The prosecutor read a message reportedly from Travis McMichael to a friend claiming that Travis loved his job as a contractor because "zero n-----s” work with him. Travis allegedly said in the message: “They ruin everything. That’s why I love what I do now, not a n----r in sight."
The federal government said in statements Waters covered that Travis called Black people animals, criminals, monkeys, and subhuman savages. His father reportedly said of former Georgia state Rep. Julien Bond’s death that he wished he’d “been put in the ground years ago.”
“He’s nothing but trouble,” Gregory said, according to the prosecution. “Those Blacks are nothing but trouble.”

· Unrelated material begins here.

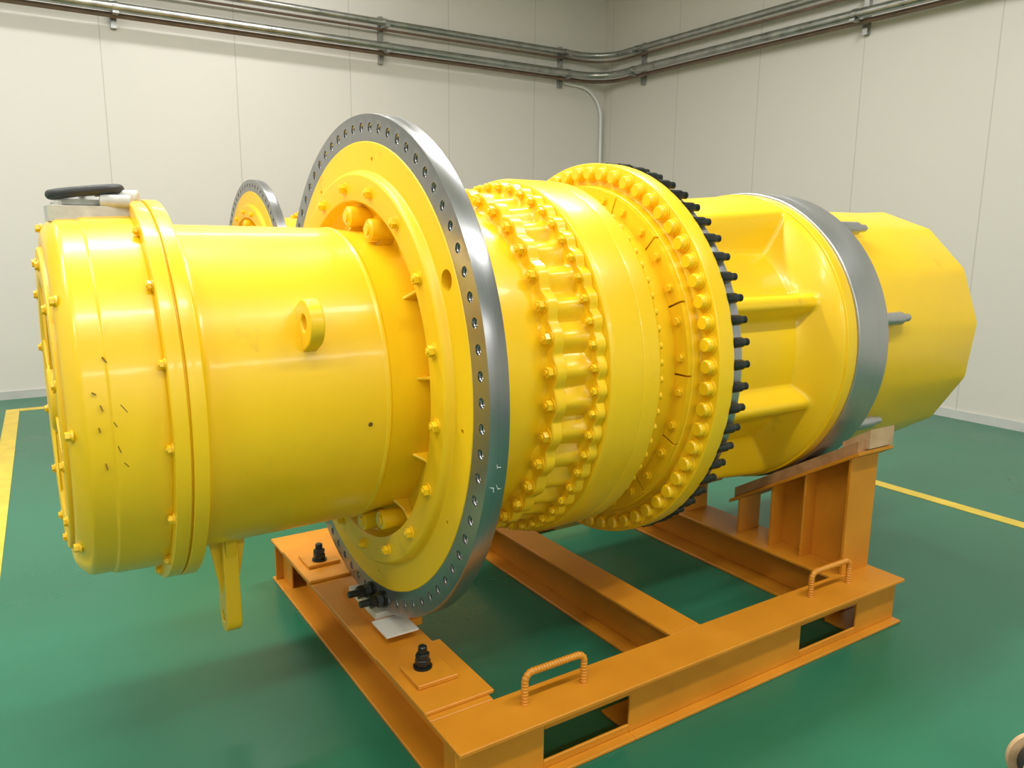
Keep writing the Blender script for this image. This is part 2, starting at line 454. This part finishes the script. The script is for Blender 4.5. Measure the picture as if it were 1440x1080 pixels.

The prosecution accused Bryan of using the racial slur “bootlicks” to refer to an accused dirtbike thief and using the N-word to describe a Black man his daughter dated four days before Arbery’s death. Bryan reportedly wrote to someone that his daughter “has her a n----r now,” Waters tweeted.
After listing instance after instance of hateful language spewed from the defendants, the prosecution ultimately argued this trial is not about racial slurs. It’s about what the defendants did. “The Black man running down the street had to be a thief, in the eyes of the defendant,” Waters tweeted of the prosecution’s opening statement.

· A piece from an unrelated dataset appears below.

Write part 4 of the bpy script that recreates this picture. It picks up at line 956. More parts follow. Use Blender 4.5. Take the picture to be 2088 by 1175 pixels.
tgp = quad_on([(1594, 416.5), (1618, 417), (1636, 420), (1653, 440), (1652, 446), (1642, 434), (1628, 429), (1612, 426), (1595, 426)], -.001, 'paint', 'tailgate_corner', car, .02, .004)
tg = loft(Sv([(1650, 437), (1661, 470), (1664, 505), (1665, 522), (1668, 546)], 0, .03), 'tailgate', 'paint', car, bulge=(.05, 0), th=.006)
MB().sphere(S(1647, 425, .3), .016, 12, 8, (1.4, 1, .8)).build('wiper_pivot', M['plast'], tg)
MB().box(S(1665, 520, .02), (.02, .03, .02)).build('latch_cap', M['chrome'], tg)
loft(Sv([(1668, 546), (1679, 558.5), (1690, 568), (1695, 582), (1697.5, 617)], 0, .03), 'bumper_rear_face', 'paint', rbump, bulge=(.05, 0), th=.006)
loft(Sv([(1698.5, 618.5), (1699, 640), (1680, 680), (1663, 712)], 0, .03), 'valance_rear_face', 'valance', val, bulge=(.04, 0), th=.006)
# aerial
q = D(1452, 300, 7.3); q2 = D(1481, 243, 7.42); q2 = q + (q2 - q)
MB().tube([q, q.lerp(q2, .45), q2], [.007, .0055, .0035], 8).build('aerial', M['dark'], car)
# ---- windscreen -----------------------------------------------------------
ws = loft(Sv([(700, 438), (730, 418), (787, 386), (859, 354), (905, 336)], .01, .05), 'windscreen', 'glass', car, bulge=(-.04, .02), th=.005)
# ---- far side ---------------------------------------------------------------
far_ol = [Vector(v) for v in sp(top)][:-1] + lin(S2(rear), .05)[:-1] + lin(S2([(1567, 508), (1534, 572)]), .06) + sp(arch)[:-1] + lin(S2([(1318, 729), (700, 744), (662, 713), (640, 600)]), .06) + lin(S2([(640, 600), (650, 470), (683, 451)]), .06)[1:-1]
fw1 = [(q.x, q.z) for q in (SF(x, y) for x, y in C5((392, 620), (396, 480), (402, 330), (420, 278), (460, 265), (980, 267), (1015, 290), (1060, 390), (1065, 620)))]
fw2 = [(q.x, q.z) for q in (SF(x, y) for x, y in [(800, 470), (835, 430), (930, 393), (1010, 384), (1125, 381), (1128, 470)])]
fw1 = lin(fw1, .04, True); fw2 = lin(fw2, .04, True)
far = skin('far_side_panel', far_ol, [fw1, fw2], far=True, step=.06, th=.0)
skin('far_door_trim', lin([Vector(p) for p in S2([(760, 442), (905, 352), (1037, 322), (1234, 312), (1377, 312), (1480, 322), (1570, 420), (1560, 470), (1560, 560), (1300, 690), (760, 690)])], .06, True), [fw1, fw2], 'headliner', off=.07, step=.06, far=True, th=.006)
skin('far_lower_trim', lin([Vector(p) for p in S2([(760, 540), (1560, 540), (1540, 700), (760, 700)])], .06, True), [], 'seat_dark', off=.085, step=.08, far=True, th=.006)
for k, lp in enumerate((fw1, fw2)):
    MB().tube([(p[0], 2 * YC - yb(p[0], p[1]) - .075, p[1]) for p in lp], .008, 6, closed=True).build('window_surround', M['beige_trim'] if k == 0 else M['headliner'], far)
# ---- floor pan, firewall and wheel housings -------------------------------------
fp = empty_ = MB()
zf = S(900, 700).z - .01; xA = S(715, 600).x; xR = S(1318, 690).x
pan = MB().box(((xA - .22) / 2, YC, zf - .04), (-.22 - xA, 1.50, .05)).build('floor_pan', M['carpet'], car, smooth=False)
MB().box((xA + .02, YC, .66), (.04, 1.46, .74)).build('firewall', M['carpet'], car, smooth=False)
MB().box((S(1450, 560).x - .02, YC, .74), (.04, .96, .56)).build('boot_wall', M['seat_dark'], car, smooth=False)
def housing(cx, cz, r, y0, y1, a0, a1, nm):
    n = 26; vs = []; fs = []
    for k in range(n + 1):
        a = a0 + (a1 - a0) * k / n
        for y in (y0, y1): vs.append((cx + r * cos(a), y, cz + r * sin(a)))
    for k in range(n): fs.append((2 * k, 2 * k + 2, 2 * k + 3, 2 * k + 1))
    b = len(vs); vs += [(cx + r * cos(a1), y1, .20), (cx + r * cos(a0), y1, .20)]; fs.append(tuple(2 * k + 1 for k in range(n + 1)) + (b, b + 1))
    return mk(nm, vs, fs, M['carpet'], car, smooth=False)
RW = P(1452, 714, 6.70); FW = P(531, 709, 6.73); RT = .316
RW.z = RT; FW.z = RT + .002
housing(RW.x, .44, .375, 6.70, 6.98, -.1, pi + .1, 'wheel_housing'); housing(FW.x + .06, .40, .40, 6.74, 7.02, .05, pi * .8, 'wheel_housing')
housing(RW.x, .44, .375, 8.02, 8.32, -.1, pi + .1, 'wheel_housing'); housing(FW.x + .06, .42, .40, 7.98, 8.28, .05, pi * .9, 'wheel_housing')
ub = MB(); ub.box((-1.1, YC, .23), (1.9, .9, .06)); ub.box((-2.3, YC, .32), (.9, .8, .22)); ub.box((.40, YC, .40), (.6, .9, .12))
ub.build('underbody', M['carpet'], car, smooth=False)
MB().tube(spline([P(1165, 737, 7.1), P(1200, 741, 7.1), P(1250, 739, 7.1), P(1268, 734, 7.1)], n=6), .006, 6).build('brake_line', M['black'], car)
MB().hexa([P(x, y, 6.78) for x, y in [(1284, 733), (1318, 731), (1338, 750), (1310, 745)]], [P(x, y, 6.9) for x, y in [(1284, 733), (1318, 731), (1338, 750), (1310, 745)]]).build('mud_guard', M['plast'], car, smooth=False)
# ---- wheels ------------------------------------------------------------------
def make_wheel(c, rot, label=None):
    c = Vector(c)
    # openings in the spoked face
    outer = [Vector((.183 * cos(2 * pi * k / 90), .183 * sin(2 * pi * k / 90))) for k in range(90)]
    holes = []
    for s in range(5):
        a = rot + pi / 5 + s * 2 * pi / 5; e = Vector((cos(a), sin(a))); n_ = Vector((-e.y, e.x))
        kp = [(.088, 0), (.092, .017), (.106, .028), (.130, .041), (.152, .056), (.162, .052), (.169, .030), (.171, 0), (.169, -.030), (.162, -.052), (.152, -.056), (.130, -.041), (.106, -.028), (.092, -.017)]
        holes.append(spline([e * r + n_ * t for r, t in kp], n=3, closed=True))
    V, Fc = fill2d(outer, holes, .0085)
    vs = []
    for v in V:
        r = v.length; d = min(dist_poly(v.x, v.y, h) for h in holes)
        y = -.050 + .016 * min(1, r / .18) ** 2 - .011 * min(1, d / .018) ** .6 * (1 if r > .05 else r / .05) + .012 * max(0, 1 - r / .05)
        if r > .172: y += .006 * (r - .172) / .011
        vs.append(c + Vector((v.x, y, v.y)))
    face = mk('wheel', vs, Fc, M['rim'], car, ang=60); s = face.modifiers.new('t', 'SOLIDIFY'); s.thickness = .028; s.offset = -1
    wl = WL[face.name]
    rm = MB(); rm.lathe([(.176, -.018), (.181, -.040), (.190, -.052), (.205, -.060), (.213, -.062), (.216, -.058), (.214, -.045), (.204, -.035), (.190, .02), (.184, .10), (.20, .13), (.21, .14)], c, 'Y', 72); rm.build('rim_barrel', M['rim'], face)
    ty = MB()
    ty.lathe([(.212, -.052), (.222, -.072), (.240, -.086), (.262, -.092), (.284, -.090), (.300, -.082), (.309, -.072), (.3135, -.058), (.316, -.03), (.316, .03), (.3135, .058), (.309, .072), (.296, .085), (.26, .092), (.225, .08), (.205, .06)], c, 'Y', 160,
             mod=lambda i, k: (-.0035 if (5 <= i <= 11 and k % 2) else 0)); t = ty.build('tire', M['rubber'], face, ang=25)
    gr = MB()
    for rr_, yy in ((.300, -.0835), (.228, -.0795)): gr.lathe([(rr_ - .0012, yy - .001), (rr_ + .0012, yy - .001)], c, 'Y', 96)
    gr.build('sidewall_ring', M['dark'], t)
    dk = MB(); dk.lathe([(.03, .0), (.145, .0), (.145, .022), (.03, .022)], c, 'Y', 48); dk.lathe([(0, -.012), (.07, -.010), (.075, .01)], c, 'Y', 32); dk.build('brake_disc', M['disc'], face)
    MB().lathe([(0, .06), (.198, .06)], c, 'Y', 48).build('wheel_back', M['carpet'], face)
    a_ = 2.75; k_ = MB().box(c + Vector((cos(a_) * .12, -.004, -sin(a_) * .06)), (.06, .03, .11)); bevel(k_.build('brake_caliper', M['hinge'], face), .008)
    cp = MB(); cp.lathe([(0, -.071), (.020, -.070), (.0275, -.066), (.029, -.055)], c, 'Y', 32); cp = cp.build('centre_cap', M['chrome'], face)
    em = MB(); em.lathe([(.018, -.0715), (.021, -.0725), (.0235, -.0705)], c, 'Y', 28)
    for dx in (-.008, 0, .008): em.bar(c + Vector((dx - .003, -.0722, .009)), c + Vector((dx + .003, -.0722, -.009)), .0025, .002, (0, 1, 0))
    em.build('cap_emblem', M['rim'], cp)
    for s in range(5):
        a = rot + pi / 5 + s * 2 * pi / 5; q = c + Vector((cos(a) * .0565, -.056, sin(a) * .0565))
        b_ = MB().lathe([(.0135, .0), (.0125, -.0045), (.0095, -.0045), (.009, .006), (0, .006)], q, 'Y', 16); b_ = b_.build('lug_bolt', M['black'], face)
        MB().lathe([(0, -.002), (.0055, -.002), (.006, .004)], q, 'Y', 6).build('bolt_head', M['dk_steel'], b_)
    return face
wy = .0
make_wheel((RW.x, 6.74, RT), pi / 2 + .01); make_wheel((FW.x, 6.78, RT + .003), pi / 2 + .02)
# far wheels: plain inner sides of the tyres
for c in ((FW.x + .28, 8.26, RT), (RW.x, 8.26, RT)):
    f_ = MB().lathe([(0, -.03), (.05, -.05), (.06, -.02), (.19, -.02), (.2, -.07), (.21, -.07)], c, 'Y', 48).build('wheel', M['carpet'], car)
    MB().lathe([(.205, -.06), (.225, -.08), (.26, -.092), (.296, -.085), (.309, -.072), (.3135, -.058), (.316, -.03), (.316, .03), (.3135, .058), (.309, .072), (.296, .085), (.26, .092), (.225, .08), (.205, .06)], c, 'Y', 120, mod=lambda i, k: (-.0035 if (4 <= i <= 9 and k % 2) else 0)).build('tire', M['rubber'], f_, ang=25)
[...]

Monday, Feb 14, 2022 · 8:16:24 PM +00:00 · Lauren Sue
Defense attorneys predictably focused less on the specifics of what their clients did and said, according to Waters' coverage. Gregory McMichael's lawyer, A.J. Balbo, called Arbery's death tragic and unnecessary before saying it's what happened at the beginning of video footage of the encounter that's important.
Balbo said he's not going to call Greg McMichael an angel, that he was no angel, and that he has used the kind of language that makes people cringe in his 60-plus years. The attorney then said the jury will be asked to put those remarks in the context of other evidence.
He pointed to the fact that Greg McMichael was the person who released video of the incident to the authorities as proof of Greg McMichael’s believed innocence.
Attorney Amy Lee Copeland, who is representing Travis, warned jurors that it will be difficult to watch the footage Bryan shot as it captures the last moments of a young man's life. She described footage she said shows Arbery running, Arbery engaging in hand-to-hand combat with Travis over a shotgun, and Travis in shock.
Copeland also admitted that her client has used the N-word. "He left a digital footprint over several years: Facebook, texts," Waters captured of Copeland's opening. Copeland, however, asked jurors to consider whether any acts accompanied the words. She described Travis as a good neighbor trying to help everyone.
Pete Theodocion, Bryan's attorney, said in his opening that he didn't travel more than three hours from home to defend racism. He said he won't ask jurors to defend racism either but that his client didn't see a Black man walking and jogging and assume he was a criminal. The attorney said Bryan's introduction to Arbery was during a chase in broad daylight with people yelling for Arbery to stop. Bryan was unarmed and never wanted Arbery physically harmed, Theodocion said.
Arbery was, however, harmed. He was murdered.
And after denying a motion from the defense to dismiss the case, U.S. District Court Judge Lisa Godbey Wood announced that the trial will begin on Tuesday with the government's first witness, Waters reported.